おいしい本が読みたい●第十二話
心のミカンの物語
わたしにとってバナナとミカンは切っても切れない関係にある。冬の越後の仏壇にはいつもこのふたつが、美味しそうな色つやを競っていたから。四季をつうじて色とりどりの果物にかこまれるようになった昨今では、希少価値のないバナナとミカンの有難味はすっかり地に落ちたけれども、あの黄色、そしてとりわけオレンジ色は、今なお気持ちをなごませてくれる。きっとそこには、二つの物語の力が働いている。
ひとつは、そのものずばり『蜜柑』。いうまでもなく芥川龍之介の短編である。冬の夕暮れどき、列車のなかで、垢じみた小娘の場を弁えぬ振る舞いに、いささか侮蔑のこもった嫌悪感をいだいていた「私」が、踏切近くで見送る弟たちにミカンを投げる彼女に、一転して暖かな慰安をえる、という筋書きだ。冬空に落下するオレンジ色は、生きる疲れに倦んだ「私」のくすんだ心を、ほんのつかの間、やわらかい色彩で染め上げてくれる、まるで夕陽のように。それにしても、重苦しい曇天に踊るミカンという対照の、なんとあざやかなことか。
どうも芥川はミカンの暖色が相当気に入っていたらしい。というのも、もう一編の物語のほうもまた、同じ作者の『トロッコ』なのだ。
少年良平は自宅近くから軽便鉄道のトロッコを押してゆくのだが、あまりの嬉しさに我を忘れ、海が開けたところで遠く来すぎたことを悟り、べそをかきながら走って帰るという物語である。中学校の教科書で読まされたとき、まったく面白さを感じなかった。数年前読んだときもやっぱりそうだった。
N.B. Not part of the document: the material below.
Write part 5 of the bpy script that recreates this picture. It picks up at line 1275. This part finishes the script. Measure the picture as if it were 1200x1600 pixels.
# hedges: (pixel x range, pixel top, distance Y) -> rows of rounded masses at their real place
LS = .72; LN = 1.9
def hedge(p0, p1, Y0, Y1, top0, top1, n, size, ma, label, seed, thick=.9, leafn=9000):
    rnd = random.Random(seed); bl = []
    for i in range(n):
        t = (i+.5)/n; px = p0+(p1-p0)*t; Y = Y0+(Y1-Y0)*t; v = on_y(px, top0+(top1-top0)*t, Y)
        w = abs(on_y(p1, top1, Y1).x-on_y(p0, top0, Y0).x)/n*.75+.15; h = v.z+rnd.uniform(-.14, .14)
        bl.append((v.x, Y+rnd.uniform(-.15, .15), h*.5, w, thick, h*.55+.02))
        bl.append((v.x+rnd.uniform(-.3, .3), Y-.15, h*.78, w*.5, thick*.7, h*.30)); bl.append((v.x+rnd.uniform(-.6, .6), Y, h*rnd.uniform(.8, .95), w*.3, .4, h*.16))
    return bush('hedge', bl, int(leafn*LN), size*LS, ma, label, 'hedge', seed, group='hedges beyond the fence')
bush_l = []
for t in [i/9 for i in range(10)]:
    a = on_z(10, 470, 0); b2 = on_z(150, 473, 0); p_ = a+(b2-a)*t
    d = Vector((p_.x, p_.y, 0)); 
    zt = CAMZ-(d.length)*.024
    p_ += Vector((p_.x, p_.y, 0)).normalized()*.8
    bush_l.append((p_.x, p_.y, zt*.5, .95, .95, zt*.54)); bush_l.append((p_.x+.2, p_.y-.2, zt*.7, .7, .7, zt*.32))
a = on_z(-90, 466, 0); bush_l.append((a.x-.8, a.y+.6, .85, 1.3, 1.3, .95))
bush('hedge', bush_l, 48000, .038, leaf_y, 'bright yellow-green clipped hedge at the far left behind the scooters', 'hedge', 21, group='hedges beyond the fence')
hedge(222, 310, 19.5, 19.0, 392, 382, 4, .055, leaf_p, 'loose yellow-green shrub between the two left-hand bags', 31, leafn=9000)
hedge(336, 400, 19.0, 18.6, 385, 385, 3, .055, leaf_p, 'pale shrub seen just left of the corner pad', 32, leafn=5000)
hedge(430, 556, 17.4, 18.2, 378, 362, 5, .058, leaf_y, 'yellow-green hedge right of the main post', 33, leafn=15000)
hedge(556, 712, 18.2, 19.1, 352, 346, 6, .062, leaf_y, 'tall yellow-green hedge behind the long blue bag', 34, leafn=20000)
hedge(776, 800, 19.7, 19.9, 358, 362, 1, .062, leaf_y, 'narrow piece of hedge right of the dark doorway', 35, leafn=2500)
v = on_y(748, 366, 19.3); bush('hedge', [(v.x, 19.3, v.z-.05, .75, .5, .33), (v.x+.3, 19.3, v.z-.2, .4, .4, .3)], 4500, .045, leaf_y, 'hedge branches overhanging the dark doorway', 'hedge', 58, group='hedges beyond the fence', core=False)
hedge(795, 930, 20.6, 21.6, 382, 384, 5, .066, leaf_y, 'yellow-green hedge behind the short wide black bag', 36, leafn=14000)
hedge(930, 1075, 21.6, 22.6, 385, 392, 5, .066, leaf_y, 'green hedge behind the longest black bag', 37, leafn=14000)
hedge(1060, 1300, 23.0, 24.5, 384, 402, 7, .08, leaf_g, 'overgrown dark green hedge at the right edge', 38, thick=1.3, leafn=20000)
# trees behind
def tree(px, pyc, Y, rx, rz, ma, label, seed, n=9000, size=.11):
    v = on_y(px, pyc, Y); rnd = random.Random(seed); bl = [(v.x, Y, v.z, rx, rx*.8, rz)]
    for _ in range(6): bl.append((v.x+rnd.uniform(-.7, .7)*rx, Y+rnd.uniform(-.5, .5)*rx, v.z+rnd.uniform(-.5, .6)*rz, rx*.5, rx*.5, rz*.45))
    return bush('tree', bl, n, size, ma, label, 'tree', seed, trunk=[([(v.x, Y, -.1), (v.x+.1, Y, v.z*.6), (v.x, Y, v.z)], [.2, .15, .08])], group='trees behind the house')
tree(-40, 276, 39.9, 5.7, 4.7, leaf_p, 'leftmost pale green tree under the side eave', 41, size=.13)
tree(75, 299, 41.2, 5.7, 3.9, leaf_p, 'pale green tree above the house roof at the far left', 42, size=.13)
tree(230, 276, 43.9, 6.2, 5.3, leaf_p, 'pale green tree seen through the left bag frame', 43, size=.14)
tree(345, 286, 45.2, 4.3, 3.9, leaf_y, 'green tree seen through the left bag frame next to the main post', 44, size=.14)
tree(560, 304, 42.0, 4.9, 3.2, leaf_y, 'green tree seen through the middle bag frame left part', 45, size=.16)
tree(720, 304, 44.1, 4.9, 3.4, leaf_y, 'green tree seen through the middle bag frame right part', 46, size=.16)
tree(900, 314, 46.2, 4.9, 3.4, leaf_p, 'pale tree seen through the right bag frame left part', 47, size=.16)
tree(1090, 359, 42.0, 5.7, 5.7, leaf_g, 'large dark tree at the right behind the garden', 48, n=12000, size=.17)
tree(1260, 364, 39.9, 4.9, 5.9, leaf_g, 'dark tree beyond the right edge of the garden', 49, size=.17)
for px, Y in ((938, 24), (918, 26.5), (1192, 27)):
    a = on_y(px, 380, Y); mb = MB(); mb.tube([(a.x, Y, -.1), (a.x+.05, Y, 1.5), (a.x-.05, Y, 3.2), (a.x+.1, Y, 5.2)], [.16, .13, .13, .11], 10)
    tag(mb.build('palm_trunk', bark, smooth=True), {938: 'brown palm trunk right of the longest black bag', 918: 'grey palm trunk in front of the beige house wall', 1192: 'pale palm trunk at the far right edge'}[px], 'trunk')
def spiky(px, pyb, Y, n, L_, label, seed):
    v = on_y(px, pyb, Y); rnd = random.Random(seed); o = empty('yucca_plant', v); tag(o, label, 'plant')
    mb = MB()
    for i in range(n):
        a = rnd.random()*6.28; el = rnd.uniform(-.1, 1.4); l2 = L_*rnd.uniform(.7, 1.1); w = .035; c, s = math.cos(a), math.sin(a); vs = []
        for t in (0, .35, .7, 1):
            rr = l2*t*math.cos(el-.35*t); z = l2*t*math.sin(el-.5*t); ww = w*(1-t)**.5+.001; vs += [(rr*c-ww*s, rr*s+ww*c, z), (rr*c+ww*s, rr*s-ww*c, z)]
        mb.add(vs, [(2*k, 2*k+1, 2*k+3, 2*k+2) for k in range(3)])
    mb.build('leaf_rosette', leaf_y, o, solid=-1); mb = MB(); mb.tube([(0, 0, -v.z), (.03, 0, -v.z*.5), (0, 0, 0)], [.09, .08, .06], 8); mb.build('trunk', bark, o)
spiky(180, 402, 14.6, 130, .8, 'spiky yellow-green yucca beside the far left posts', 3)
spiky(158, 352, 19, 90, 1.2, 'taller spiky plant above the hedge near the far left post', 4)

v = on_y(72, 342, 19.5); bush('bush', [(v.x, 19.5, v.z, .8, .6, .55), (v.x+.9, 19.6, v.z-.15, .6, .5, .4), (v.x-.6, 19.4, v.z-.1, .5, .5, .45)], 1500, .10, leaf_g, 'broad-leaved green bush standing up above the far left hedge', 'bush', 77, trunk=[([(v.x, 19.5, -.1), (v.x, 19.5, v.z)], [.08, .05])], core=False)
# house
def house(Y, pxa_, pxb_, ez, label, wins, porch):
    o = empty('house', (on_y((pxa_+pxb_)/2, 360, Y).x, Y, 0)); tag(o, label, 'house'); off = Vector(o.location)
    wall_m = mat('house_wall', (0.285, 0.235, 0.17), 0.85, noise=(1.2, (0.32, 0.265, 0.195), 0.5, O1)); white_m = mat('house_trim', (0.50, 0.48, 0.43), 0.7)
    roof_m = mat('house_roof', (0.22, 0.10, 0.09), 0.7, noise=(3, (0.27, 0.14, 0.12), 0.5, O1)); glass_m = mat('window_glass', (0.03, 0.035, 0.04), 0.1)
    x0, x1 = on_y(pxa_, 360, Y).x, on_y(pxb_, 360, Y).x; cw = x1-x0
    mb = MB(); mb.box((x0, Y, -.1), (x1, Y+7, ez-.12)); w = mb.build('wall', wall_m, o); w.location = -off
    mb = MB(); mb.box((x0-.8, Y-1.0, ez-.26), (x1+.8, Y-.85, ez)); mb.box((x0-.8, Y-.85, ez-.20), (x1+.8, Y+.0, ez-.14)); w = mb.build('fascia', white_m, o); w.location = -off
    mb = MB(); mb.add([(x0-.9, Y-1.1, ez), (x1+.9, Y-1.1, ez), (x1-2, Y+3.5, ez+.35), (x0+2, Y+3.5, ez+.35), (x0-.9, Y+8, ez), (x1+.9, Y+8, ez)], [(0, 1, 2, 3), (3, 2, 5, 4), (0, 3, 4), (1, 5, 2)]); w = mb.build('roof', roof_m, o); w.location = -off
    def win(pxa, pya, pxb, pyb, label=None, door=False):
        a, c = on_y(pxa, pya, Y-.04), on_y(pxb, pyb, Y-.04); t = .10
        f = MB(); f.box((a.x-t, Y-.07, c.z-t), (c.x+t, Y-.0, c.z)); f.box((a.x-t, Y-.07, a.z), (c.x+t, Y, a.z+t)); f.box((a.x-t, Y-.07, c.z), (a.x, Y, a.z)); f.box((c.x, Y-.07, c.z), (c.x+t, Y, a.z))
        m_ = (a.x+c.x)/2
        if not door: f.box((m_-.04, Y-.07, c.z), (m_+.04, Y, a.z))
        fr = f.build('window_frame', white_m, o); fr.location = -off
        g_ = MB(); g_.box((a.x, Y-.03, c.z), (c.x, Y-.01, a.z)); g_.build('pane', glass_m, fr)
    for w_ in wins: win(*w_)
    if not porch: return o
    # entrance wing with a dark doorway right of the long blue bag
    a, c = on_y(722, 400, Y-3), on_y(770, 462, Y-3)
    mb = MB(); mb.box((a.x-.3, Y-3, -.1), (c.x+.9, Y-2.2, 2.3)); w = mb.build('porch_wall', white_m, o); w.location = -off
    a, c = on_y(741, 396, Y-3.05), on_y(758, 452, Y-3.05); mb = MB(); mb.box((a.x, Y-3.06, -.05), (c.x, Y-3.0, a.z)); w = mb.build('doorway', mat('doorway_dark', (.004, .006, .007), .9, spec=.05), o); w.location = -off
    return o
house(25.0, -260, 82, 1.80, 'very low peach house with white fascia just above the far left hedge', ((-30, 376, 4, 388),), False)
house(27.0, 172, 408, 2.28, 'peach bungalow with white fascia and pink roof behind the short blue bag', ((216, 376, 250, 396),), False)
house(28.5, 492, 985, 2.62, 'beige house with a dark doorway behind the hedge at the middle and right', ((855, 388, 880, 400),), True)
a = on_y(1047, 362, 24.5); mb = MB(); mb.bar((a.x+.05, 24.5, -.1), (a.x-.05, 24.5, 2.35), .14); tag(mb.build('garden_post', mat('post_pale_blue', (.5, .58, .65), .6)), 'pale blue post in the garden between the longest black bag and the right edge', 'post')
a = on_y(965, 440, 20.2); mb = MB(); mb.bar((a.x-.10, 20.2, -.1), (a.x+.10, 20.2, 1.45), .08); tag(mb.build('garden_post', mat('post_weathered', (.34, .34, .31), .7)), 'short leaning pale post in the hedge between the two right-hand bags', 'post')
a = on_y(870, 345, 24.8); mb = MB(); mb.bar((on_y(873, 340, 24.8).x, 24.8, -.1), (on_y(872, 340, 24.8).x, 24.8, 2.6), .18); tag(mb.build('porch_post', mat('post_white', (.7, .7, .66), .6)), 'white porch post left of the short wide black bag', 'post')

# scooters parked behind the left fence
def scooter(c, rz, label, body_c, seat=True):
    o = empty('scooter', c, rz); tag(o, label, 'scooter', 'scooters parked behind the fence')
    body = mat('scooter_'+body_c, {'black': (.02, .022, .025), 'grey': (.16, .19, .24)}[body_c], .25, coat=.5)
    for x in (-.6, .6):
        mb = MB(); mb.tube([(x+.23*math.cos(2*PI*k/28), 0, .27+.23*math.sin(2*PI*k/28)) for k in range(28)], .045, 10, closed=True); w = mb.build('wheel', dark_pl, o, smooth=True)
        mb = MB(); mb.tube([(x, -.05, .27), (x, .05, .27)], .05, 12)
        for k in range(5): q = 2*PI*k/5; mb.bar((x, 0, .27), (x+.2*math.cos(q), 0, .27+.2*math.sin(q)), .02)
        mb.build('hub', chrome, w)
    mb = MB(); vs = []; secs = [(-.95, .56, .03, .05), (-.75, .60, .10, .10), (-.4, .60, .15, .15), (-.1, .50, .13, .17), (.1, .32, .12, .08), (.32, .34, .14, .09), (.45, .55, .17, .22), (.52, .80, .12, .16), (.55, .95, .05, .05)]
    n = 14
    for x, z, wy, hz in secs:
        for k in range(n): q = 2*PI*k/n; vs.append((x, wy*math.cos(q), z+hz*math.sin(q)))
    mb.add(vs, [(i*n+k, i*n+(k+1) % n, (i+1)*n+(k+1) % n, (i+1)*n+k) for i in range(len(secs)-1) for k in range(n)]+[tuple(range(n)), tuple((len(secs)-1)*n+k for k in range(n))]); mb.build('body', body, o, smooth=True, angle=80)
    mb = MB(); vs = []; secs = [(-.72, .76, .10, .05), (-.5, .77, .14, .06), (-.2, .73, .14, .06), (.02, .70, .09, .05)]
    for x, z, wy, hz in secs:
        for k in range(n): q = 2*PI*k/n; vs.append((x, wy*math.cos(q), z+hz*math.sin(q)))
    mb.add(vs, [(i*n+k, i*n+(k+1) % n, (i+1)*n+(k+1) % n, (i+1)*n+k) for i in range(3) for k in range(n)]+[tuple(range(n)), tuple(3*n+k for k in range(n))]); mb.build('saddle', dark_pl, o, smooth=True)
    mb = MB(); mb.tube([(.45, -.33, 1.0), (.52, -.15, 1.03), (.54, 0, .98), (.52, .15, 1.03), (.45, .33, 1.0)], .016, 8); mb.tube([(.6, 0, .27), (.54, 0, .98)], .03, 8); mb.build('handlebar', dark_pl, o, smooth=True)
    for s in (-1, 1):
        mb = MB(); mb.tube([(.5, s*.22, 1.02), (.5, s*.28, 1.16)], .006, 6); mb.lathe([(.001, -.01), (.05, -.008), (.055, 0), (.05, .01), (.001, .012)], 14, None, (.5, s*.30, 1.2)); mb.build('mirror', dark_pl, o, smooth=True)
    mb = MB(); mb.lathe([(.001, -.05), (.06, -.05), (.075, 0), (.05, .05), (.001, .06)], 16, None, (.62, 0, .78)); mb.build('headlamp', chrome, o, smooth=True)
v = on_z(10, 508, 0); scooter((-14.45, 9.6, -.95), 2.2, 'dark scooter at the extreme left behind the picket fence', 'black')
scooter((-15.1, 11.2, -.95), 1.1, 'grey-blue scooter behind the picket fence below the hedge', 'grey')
ただ、その折に始めて気がついたのが、ミカンのことである。
少年は最初に、ミカンの実っているあたりを通り、ついで枯れた竹藪に沿い、そして突如視界が開け、寒々とした海原が目に飛び込んでくる。この海原の光景で少年の心細さは頂点に達する。芥川はこの三点の情景で、嬉しい暖色のミカン色から、ちょっと不安の入りまじった中間色の枯れ草色を通過し、最後は冬の太平洋の寒色、と少年が母の元を離れるにしたがって、暖から寒へと心模様を景色の色で点綴したのであった。
こんなぐあいにして、わが家の仏壇のそうでなくとも暖かなミカン色に、芥川の蜜柑が、さらにあざやかな彩りを加筆してくれたのであった。やはり、ミカンはふるさとの団欒にこそふさわしい。となると、遠き都の夕暮れに、ここぞと食するのはミカンしかない。